AIYIYI... I just couldn't take this book. I was determined to read it after I chose it for a challenge I had entered but my goodness was it a struggle. I don't know if it was because I had just finished a textbook size of a book that was purely about science (A Short History of Nearly Everything) and was in major fiction withdrawal, or the fact that this book was breathtakingly boring, but I could literally not read more than 15 pages before I actually started to drift off into a deep slumber. I had to think about and plan out times where I would be awake enough to read. I had to get multiple nights of decent amounts of sleep before I could continue on my huge undertaking of reading more than 20 pages.

It was as if Kurlansky was intentionally aiming for the reader to not give a rats a** about salt. For the reader to actually not want to learn anything further about something that kinda seemed interesting at the time.

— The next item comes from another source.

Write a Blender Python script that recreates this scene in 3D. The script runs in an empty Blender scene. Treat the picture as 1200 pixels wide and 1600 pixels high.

The information Kurlansky gave me was so irrelevant and uninteresting I found myself having to reread lines over and over and still not be able to understand what the significance of it being there was.

I was really excited to read Salt: A World History because I thought it would be an unique experience to read about a topic that most people take for granted. To learn some new and interesting things about a topic that is very rarely a point of conversation. But what I found was what I thought the stereotype of books about random specific topics would be like. Completely and totally uninteresting and boring. Just because a book is non-fiction and about salt doesn't mean the writing as to be blander than an instruction manual on how to put together a flash light.